Walker’s War on Workers and the Wall Street Journal’s Cleaned-Up Coverage

By William K. Black
Quito: March 1, 2015

Wisconsin Governor Scott Walker has channeled his inner Mitt Romney and written off an immense swath of Americans as people he would not represent if he were elected President. Romney wrote off 47% of Americans and Walker wrote off America’s workers. Romney channeled his inner Ayn Rand and labeled 47% of American’s as worthless “takers.” Walker was more extreme. He labeled American workers, peacefully protesting, as analogous to ISIS terrorists. Romney’s dismissal of the 47% was made as part of a fund raising pitch to billionaire supporters who responded warmly. Walker’ war on workers was warmly received by his ultra-conservative base and his ultra-wealthy potential donors.

Romney’s dismissal of nearly half of America helped doom his campaign, but Walker is running for the nomination of the Republican Party, so demonstrating how much Walker hates a large portion of Americans made him the (early) leading candidate for his party’s nomination. (Consider the hypocrisy of this occurring while Rabid Rudi claims Obama does not love America and Walker responds that he doesn’t know whether Obama loves America.
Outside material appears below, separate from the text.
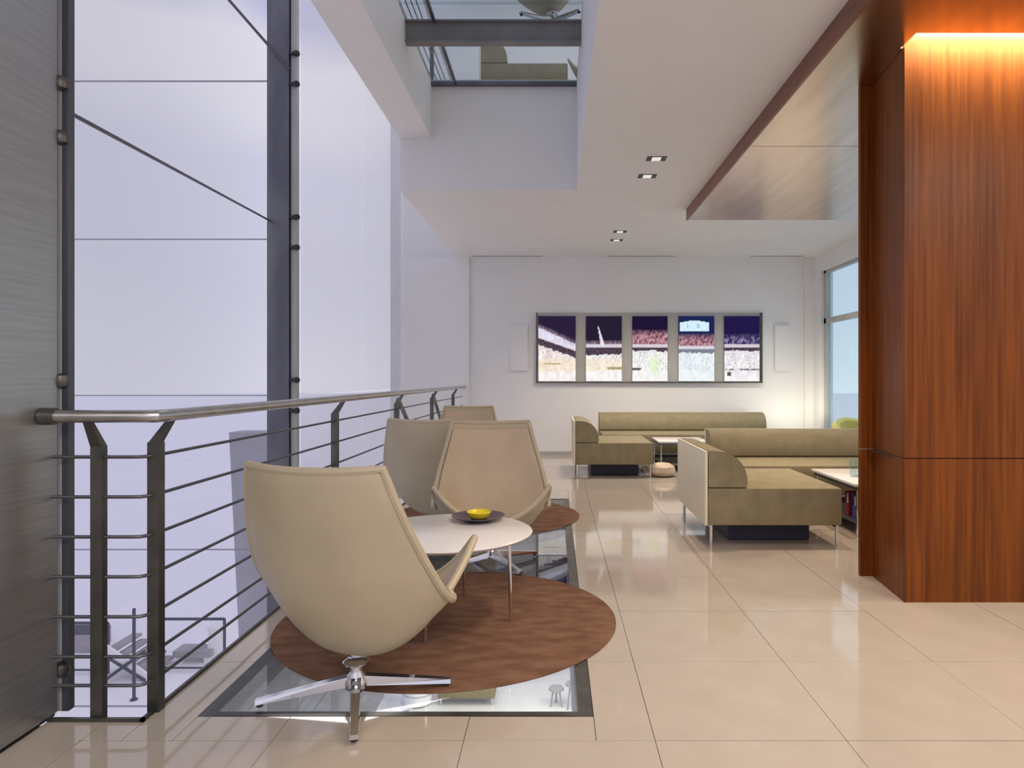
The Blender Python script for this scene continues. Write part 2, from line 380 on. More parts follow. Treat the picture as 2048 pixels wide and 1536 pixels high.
# ------------------------------------------------------------------ railing
t = thing('railing', 'steel cable railing along the floor edge with a tubular handrail', 'railing', (0, 0, 0))
RZ = 1.078
MB().tube([(-1.788, 2.405, RZ), (-1.55, 2.405, RZ), (-1.43, 2.408, RZ), (-1.40, 2.42, RZ), (-1.39, 2.47, RZ), (-1.395, 3.2, RZ), (-1.42, YB - 0.07, RZ)], 0.0225, 16).build('handrail', 'rail', t, smooth=True)
MB().tube([(-1.788, 2.405, RZ), (-1.74, 2.405, RZ)], 0.03, 16).build('wall_flange', 'post', t, smooth=True)
MB().box(-1.648, -1.606, 2.446, 2.476, -0.25, RZ - 0.11).hexa([(-1.648, 2.446, RZ - 0.11), (-1.606, 2.446, RZ - 0.11), (-1.606, 2.476, RZ - 0.11), (-1.648, 2.476, RZ - 0.11)],
    [(-1.64, 2.395, RZ - 0.02), (-1.614, 2.395, RZ - 0.02), (-1.614, 2.415, RZ - 0.02), (-1.64, 2.415, RZ - 0.02)]).build('post', 'post', t)
for y in (2.52, 4.57, 6.35, 8.17, 9.86):
    MB().box(-1.478, -1.436, y - 0.02, y + 0.02, -0.25, RZ - 0.10).hexa([(-1.478, y - 0.012, RZ - 0.10), (-1.436, y - 0.012, RZ - 0.10), (-1.436, y + 0.012, RZ - 0.10), (-1.478, y + 0.012, RZ - 0.10)],
        [(-1.416, y - 0.01, RZ - 0.02), (-1.39, y - 0.01, RZ - 0.02), (-1.39, y + 0.01, RZ - 0.02), (-1.416, y + 0.01, RZ - 0.02)]).build('post', 'post', t)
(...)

It appears that Republicans see nothing inconsistent between “loving America” and despising nearly half of all Americans. What is America if it is not Americans?)

The Wall Street Journal weighed in on Walker’s war on workers in a piece dated February 28, 2015 entitled “Scott Walker Confronts Doubts About His Grasp of Foreign Policy” by Patrick O’Connor with an opening picture of Walker addressing the “Club for Growth.” The Club is composed of ultra-wealthy and ultra-conservative Republican donors who seek to destroy any effort at effective regulation. This February 28 version of O’Connor’s article contained Walker’s slander of American workers.
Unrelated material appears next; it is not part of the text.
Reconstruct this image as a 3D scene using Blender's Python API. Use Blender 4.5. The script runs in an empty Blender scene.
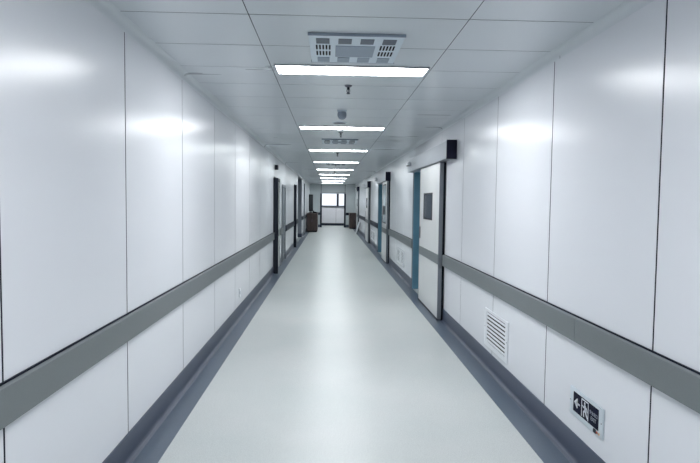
import bpy, bmesh, math
from mathutils import Vector, Matrix

scene = bpy.context.scene
COL = scene.collection
# ---------------------------------------------------------------- room measures (metres; x right, y along the corridor, z up)
XL, XR, HC = -1.1714, 1.4833, 2.5265
Y_BACK, Y_END, Y_WIN = -5.5, 32.7, 35.2
RAIL_B, RAIL_T, SKIRT = 0.718, 0.862, 0.1595

# ---------------------------------------------------------------- materials
def new_mat(name):
    m = bpy.data.materials.new(name); m.use_nodes = True
    return m, m.node_tree, m.node_tree.nodes['Principled BSDF']

def mat(name, col, rough=0.4, metal=0.0, var=0.04, scale=30.0, bump=0.0, bscale=200.0, spec=0.5, stretch=(1, 1, 1), rvar=0.0, coat=0.0):
    m, nt, b = new_mat(name)
    tc = nt.nodes.new('ShaderNodeTexCoord'); mp = nt.nodes.new('ShaderNodeMapping')
    mp.inputs['Scale'].default_value = stretch
    nt.links.new(tc.outputs['Object'], mp.inputs['Vector'])
    n = nt.nodes.new('ShaderNodeTexNoise'); n.inputs['Scale'].default_value = scale; n.inputs['Detail'].default_value = 4
    nt.links.new(mp.outputs['Vector'], n.inputs['Vector'])
    r = nt.nodes.new('ShaderNodeValToRGB')
    r.color_ramp.elements[0].position = 0.3; r.color_ramp.elements[1].position = 0.7
    r.color_ramp.elements[0].color = (*[c * (1 - var) for c in col], 1)
    r.color_ramp.elements[1].color = (*[min(1, c * (1 + var)) for c in col], 1)
    nt.links.new(n.outputs['Fac'], r.inputs['Fac']); nt.links.new(r.outputs['Color'], b.inputs['Base Color'])
    b.inputs['Roughness'].default_value = rough; b.inputs['Metallic'].default_value = metal
    b.inputs['Specular IOR Level'].default_value = spec
    b.inputs['Coat Weight'].default_value = coat; b.inputs['Coat Roughness'].default_value = 0.2
    if rvar:
        mr = nt.nodes.new('ShaderNodeMapRange')
        mr.inputs['To Min'].default_value = rough - rvar; mr.inputs['To Max'].default_value = rough + rvar
        nt.links.new(n.outputs['Fac'], mr.inputs['Value']); nt.links.new(mr.outputs['Result'], b.inputs['Roughness'])
    if bump:
        n2 = nt.nodes.new('ShaderNodeTexNoise'); n2.inputs['Scale'].default_value = bscale; n2.inputs['Detail'].default_value = 2
        nt.links.new(mp.outputs['Vector'], n2.inputs['Vector'])
        bp = nt.nodes.new('ShaderNodeBump'); bp.inputs['Strength'].default_value = bump; bp.inputs['Distance'].default_value = 0.002
        nt.links.new(n2.outputs['Fac'], bp.inputs['Height']); nt.links.new(bp.outputs['Normal'], b.inputs['Normal'])
    return m

def emit(name, col, strength):
    m, nt, b = new_mat(name)
    b.inputs['Base Color'].default_value = (*col, 1)
    b.inputs['Emission Color'].default_value = (*col, 1); b.inputs['Emission Strength'].default_value = strength
    return m

M = {}
M['wall'] = mat('coated_steel_wall', (0.74, 0.762, 0.80), 0.255, 0.0, 0.012, 2.5, 0.05, 60, 0.29, (1, 0.15, 1), 0.02)
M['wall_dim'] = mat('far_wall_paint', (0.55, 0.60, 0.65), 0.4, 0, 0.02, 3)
M['wall_end'] = mat('grey_green_wall_panel', (0.50, 0.55, 0.565), 0.4, 0, 0.015, 3)
M['joint'] = mat('dark_joint', (0.012, 0.016, 0.03), 0.7, 0, 0.1, 20, spec=0.1)
M['ceiling'] = mat('ceiling_panel_steel', (0.59, 0.63, 0.66), 0.28, 0.12, 0.015, 2.0, 0.0, 50, 0.5, (0.2, 1, 1), 0.02)
M['ceiling_joint'] = mat('ceiling_joint', (0.06, 0.07, 0.085), 0.7, 0, 0.1, 20, spec=0.1)
M['blue_vinyl'] = mat('blue_grey_vinyl', (0.085, 0.114, 0.157), 0.38, 0, 0.12, 260, 0.05, 300, 0.5)
M['skirt'] = mat('blue_grey_skirting', (0.058, 0.074, 0.112), 0.42, 0, 0.06, 200, 0.03, 300, 0.5)
M['rail'] = mat('grey_rail_vinyl', (0.148, 0.168, 0.176), 0.42, 0, 0.03, 150, 0.12, 500, 0.5)
M['dark_rail'] = mat('dark_navy_rail', (0.02, 0.026, 0.042), 0.5, 0, 0.05, 150, spec=0.15)  # darker tone for the rails further down the corridor
M['reveal'] = mat('grey_blue_reveal_panel', (0.24, 0.265, 0.31), 0.45, 0, 0.02, 5)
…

“The exchange came two days after Mr. Walker raised eyebrows at the Conservative Political Action Conference when he compared Islamic State fighters to union members in Wisconsin who protested his decision to limit collective-bargaining rights for state workers, telling the crowd, ‘If I can take on 100,000 protesters, I can do the same across the world.’

In the March 1 (printed?) version of O’Conner’s piece, however, the photo stayed but the slanderous sentence that was so embarrassing and politically harmful to Walker disappeared from the WSJ coverage.

The further irony is that Walker made his slander of labor as the key to his (bizarre) defense of his foreign policy skills. His metaphorical defense of his non-existent foreign policy skills is that President Reagan’s best foreign policy move (according to Walker) was breaking the PATCO (air controller) strike. Because Walker has removed the right of public employees to bargain collectively and ridiculed peaceful protests by 100,000 workers he is just like Reagan. Because he is just like Reagan he too will be effective in foreign policy. Even without the slander of comparing peaceful worker protests by Americans to ISIS terrorists, this metaphor served as an unintended confession of how little Walker knows of foreign policy – or American workers – or logic.

As anti-worker as Reagan was, however, he continued to praise unions and their vital contribution to America. Ronald Reagan would be unable to win a Republican primary in any state in 2015 because he supported the right of workers to organize and bargain collectively. That is how extreme his Party has become.